I was due, I suppose. Racing in Utah is some kind of wonderful, even when a couple of flats ends your day prematurely. Went out there on Saturday for the Norba National number four. Pre-rode the course and had a grin from ear to ear. The course featured two 600 foot climbs with longish flat to downhill type sections in between. The course was mostly single track and really really fun. I watched some of the pro race on Saturday, so that was cool too. Sunday, our race went off at 8:10am. The weather was a perfect 60 degrees or so. The start went absolutely ballistic and I quickly found myself in 10th or so. I remember thinking, "oh, is this how it's going to be? Take Johnny up to altitude and watch him pop off the back?" And just as quickly as I processed that question, the pace significantly slowed and I made my way forward. The first place rider was long gone, but second through fifth was all together. I had just moved into 3rd when I felt the tire pressure in the rear going down. I run tubeless these days and I have that Stan's sealant stuff in there and I hoped that would take care of the issue. No dice. I soon had to get off and do a little inspection. When I couldn't find an obvious hole, I injected some air thinking that it would seal. With more air pressure in the tire, I wouldn't wash out anymore and I'd make it to the finish line. Wrong. I got back on the bike after about 30 seconds and I had fallen to fifth place. By the end of the second of three laps, I was back in fourth and moving on third. Unfortunately, I could feel the tire going down again. So I pulled over again and put in a tube. As I was out of air, I had to do the old "gotta a pump" routine to all the passing cyclists. After repeated failures trying to get the air into the tube including begging some spectators for additional pump/CO-2 cartridges, I finally got rolling. For about a minute. I slammed into a rock and pinch flatted next to immediately and that ended my day. I suppose when you blatantly break the rule of no outside assistance you get leveled by the karma police. Seems they're always watching. Anyway, not the result I was looking for, and I think this officially ends my 2007 mountain biking campaign. From first in the series to out like pedophilia in one slam of a rock. What are you going to do? That's mountain bike racing, I suppose.
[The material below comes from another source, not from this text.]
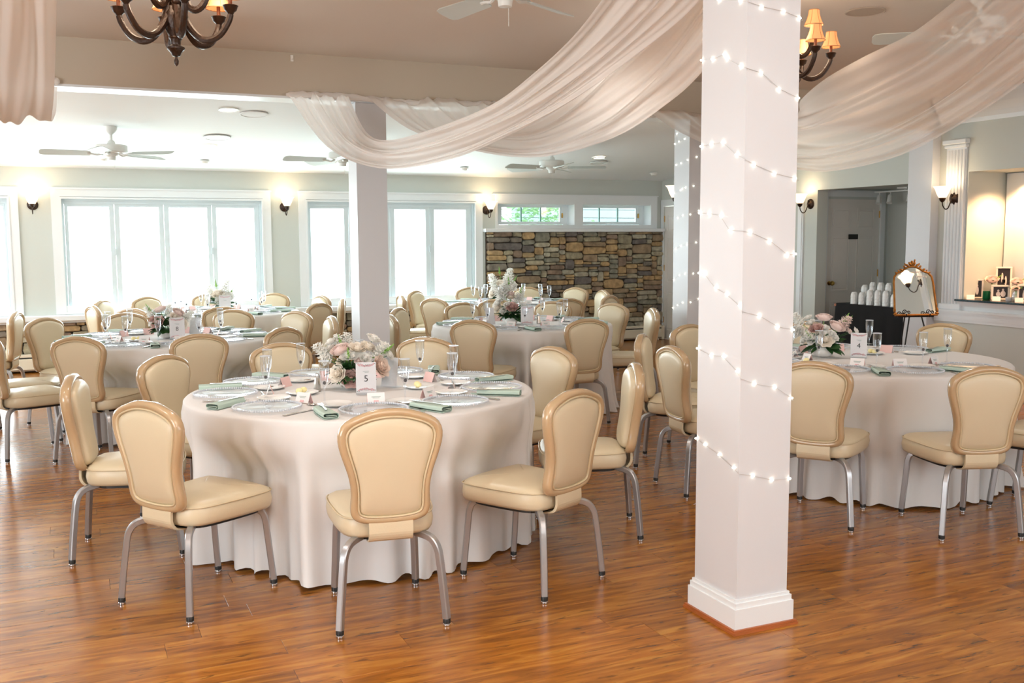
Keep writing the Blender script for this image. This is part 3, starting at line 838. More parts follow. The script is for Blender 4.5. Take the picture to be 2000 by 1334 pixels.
def round_table(cx, cy, R, label):
    t = thing('round_table', label, 'table', (cx, cy, 0), 0, 'round banquet tables under the cloths')
    part('tabletop', MB().lathe([(R - .015, .735), (R - .008, .740), (R - .008, .757), (R - .012, .760), (0.0001, .760)], 48), M_OAKTRIM, t, True)
    part('centre_leg', MB().lathe([(.05, .05), (.05, .735)], 12), M_STEEL, t, True)
    for k in range(4):
        a = k * PI / 2 + .4
        part('leg', MB().tube([(.03 * math.cos(a), .03 * math.sin(a), .12), (.40 * math.cos(a), .40 * math.sin(a), .02)], .02, 8), M_STEEL, t)
for i, (k, (cx, cy, R, nm)) in enumerate(TAB.items()):
    tablecloth(cx, cy, R, CHAIRS[k], 20 + i, 'floor-length white cloth on the ' + nm)
    round_table(cx, cy, R, 'round table hidden under the cloth, the ' + nm)
    for (x, y, seat, off) in CHAIRS[k]:
        yaw = math.atan2(cy - y, cx - x) - PI / 2 + math.radians(off)
        put_chair(x, y, yaw, 'cream vinyl chair with tan rim, %s seat of the %s' % (seat, nm), 'cream banquet chairs at the ' + nm)

# ------------------------------------------------------------------ table settings
ZT = .765
def make_charger():
    t = thing('charger_plate', '', 'plate')
    part('plate_body', MB().lathe([(.0001, .002), (.085, .002), (.105, .004), (.150, .012), (.155, .014), (.150, .0145), (.105, .0075), (.085, .005), (.0001, .005)], 48), M_PLATEG, t, True)
    m = MB()
    for i in range(86):
        a = 2 * PI * i / 86; m.ball((.1565 * math.cos(a), .1565 * math.sin(a), .015), .0056, 6, 4)
    part('beaded_rim', m, M_BEAD, t, 'all')
    return t
def make_flute():
    t = thing('champagne_flute', '', 'glass')
    part('bowl', MB().lathe([(.004, .088), (.010, .096), (.018, .118), (.0235, .150), (.0250, .180), (.0245, .212), (.0256, .213), (.0258, .2145), (.0236, .213), (.0238, .180), (.0222, .150), (.0165, .120), (.008, .100)], 24, cap=False), M_CLEAR, t, True)
    part('rim', MB().lathe([(.0240, .2120), (.0262, .2125), (.0262, .2155), (.0240, .2155), (.0240, .2120)], 24, cap=False), M_BEAD, t, True)
    part('stem', MB().lathe([(.034, 0), (.034, .0025), (.012, .006), (.0045, .014), (.004, .06), (.0055, .084), (.008, .094)], 20), M_CLEAR, t, True)
    part('berry', MB().ball((.002, 0, .109), .0088, 10, 6), M_BERRY, t, 'all')
    return t
def make_napkin():
    t = thing('folded_napkin', '', 'napkin')
    P = [(-.020, .012), (.020, .012), (.026, .0095), (.024, .0065), (-.026, .0065), (-.033, .009), (-.034, .0155), (-.028, .0195), (.028, .0195), (.034, .0155), (.035, .008), (.030, .002), (-.032, .002)]
    def strip(sc, y, th):
        o = []
        for s in (1, -1):
            seq = range(len(P)) if s == 1 else reversed(range(len(P)))
            for i in seq:
                a = Vector(P[max(i - 1, 0)]); b = Vector(P[min(i + 1, len(P) - 1)]); d = (b - a).normalized()
                q = Vector(P[i]) + Vector((-d.y, d.x)) * (.5 * th * s)
                o.append(Vector((q.x * sc, y, max(.0005, q.y * 1.4))))
        return o
    m = MB(); m.rings([strip(1.0, -.105, .0016), strip(1.02, -.10, .0016), strip(1.0, -.03, .0016), strip(.86, .06, .0016), strip(.66, .115, .0016)], True, True)
    part('cloth_fold', m, M_SAGE, t, True)
    part('tucked_corner', MB().prism([(-.022, .112), (.024, .112), (.002, .150)], .004, .009), M_SAGE, t)
    return t
def tine_fork(L=.19):
    m = MB(); h = .0016
    m.prism([(-.006, 0), (.006, 0), (.0045, .02), (.003, L * .55), (.008, L * .66), (.011, L * .72), (-.011, L * .72), (-.008, L * .66), (-.003, L * .55), (-.0045, .02)], .0035, .0055)
    for i in range(4): m.box((-.0093 + i * .0062, L * .86, .0055), (.0032, L * .29, .0018))
    return m
def make_fork():
    t = thing('fork', '', 'fork')
    f = tine_fork(); 
    n = len(f.v)
    h = MB(); h.v = f.v[:20]; h.f = [q for q in f.f if max(q) < 20]
    part('handle', h, M_SILVER, t)
    tn = MB(); tn.v = [v for v in f.v[20:]]; tn.f = [tuple(i - 20 for i in q) for q in f.f if min(q) >= 20]
    part('tines', tn, M_SILVER, t)
    return t
def make_knife():
    t = thing('knife', '', 'knife')
    part('handle', MB().prism([(-.007, 0), (.007, 0), (.009, .01), (.006, .06), (.005, .095), (-.005, .095), (-.006, .06), (-.009, .01)], .001, .007), M_SILVER, t)
    part('blade', MB().prism([(-.005, .094), (.005, .094), (.009, .11), (.010, .19), (.004, .222), (-.006, .20)], .003, .0045), M_SILVER, t)
    return t
def make_spoon():
    t = thing('dessert_spoon', '', 'spoon')
    part('handle', MB().tube([(0, 0, .004), (0, .06, .006), (0, .11, .006), (0, .125, .004)], [.0045, .0025, .0025, .003], 8), M_SILVER, t, True)
    part('spoon_bowl', MB().ball((0, .148, .006), .016, 12, 6, (1, 1.45, .35)), M_SILVER, t, 'all')
    return t
def make_side_plate():
    t = thing('side_plate', '', 'plate')
    part('plate_body', MB().lathe([(.045, 0), (.05, .003), (.062, .004), (.082, .013), (.083, .0145), (.060, .0075), (.048, .006), (.0001, .006)], 36), M_CHINA, t, True)
    return t
def make_card(mt, pink):
    t = thing('place_card', '', 'card')
    w, h, d = .042, .052, .020
    m = MB()
    m.add([(-w, -d, 0), (w, -d, 0), (w, 0, h), (-w, 0, h), (-w, -d + .001, 0), (w, -d + .001, 0), (w, .0, h - .0015), (-w, .0, h - .0015)], [(0, 1, 2, 3), (7, 6, 5, 4), (0, 3, 7, 4), (1, 5, 6, 2), (0, 4, 5, 1)])
    part('front_leaf', m, mt, t)
    m = MB(); m.add([(-w, d, 0), (w, d, 0), (w, 0, h), (-w, 0, h), (-w, d - .001, 0), (w, d - .001, 0), (w, .0, h - .0015), (-w, .0, h - .0015)], [(3, 2, 1, 0), (4, 5, 6, 7), (4, 7, 3, 0), (2, 6, 5, 1), (1, 5, 4, 0)])
    part('back_leaf', m, M_PINKP, t)
    if not pink:
        sl_ = math.atan2(h, d); 
        def pl(u, v, su, sv, mt_, nm):
            p = MB(); c = []
            for a, b in ((-1, -1), (1, -1), (1, 1), (-1, 1)):
                q = v + b * sv; c.append((u + a * su, -d + q * math.cos(sl_) - .0006, q * math.sin(sl_) + .0003))
            p.add(c, [(0, 1, 2, 3)]); part(nm, p, mt_, t)
        pl(0, .012, .012, .006, M_PRINT, 'floral_print')
        pl(0, .035, .022, .0014, M_PRINTG, 'printed_line'); pl(0, .029, .017, .0014, M_PRINTG, 'printed_line')
    return t
PROTO = {'charger_plate': make_charger(), 'champagne_flute': make_flute(), 'folded_napkin': make_napkin(), 'fork': make_fork(), 'knife': make_knife(), 'dessert_spoon': make_spoon(), 'side_plate': make_side_plate(),
         'place_card': make_card(M_PAPER, False)}
used = {}
def put(kind, x, y, z, yaw, label, group):
    p = PROTO[kind]
    if kind not in used:
        used[kind] = 1; p.location = (x, y, z); p.rotation_euler = (0, 0, yaw); p['label'] = label; p['group'] = group; return p
    return copy_tree(p, (x, y, z), yaw, label, group)
GRP = {'charger_plate': 'beaded glass charger plates', 'champagne_flute': 'champagne flutes with a berry', 'folded_napkin': 'sage folded napkins', 'fork': 'forks on the napkins', 'knife': 'knives beside the plates', 'dessert_spoon': 'dessert spoons above the plates', 'side_plate': 'small white bread plates', 'place_card': 'folded place cards', 'pink_card': 'folded place cards'}
LBL = {'charger_plate': 'clear glass charger plate with a beaded rim', 'champagne_flute': 'clear flute with a dark berry in it', 'folded_napkin': 'folded sage green napkin', 'fork': 'silver fork lying on the napkin', 'knife': 'silver knife beside the plate', 'dessert_spoon': 'silver spoon above the plate', 'side_plate': 'small white bread plate', 'place_card': 'white folded place card', 'pink_card': 'pink-backed folded place card'}
SEATANG = {'5': {'far centre-right': 62}, }
def setting(k, x, y, seat, full):
    cx, cy, R, nm = TAB[k]
    dx, dy = cx - x, cy - y; D = math.hypot(dx, dy); v = Vector((dx / D, dy / D)); u = Vector((v.y, -v.x))
    rc = R - .215
    base = Vector((cx, cy)) - v * rc
    yaw = math.atan2(v.y, v.x) - PI / 2
    def at(a, b): q = base + u * a + v * b; return q.x, q.y
    def P(kind, a, b, dy_=0, z=ZT):
        j = rnd.uniform(-.012, .012); j2 = rnd.uniform(-.012, .012)
        px, py = at(a + j, b + j2)
        put(kind, px, py, z, yaw + math.radians(dy_) + rnd.uniform(-.06, .06), '%s, %s seat, %s' % (LBL[kind], seat, nm), GRP[kind])
    P('charger_plate', 0, 0)
    P('champagne_flute', .165, .20)
    P('folded_napkin', -.215, -.045, rnd.uniform(-14, 14))
    P('side_plate', -.16, .205)
    facing = v.y > -.2
    LBL['place_card'] = 'white place card with a rose print' if facing else 'place card showing its pink back'
    P('place_card', .03, .225, 0)
    if full:
        P('fork', -.215, -.09, 4, ZT + .029)
        P('knife', .205, -.10)
        P('dessert_spoon', -.03, .175, -86)
for k in TAB:
    for (x, y, seat, off) in CHAIRS[k]:
        setting(k, x, y, seat, k in ('5', '4', '8', '6'))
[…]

In an effort to conquer my crashaphobia, I've already signed up for the first crits of the year. I'm doing the Lafayette team Pegasaurus crits on July 15th. My heart pounds as I type. I've also ordered some bullet proof, industrial strength, magnesium/titanium/Superman like steel reinforced handlebars. When I crit race, I've got a death grip so intense that mere (whatever my regular handlebars are made out of--I just realized I have no clue) doesn't hold up. I've also got designs on some road races in August, so all is not lost. Of course my wife, knowing that I was out of the series championship figured I'd have more time for her now. How I chuckled at that. Which didn't go well, but that's a subject for another post. Hope you are well.
Johnny GoFast
1 Comments:
Johnny G can't believe your 1 mechanical takes Natz in Vermont of the calendar? How am I gonna live vicarously thru you if you miss the final chapter? Besides, someone needs to keep an eye out on my hot racin' wife should she choose to defend her stripes !
Anyway, sorry to read this news report. The course sounds like your gig.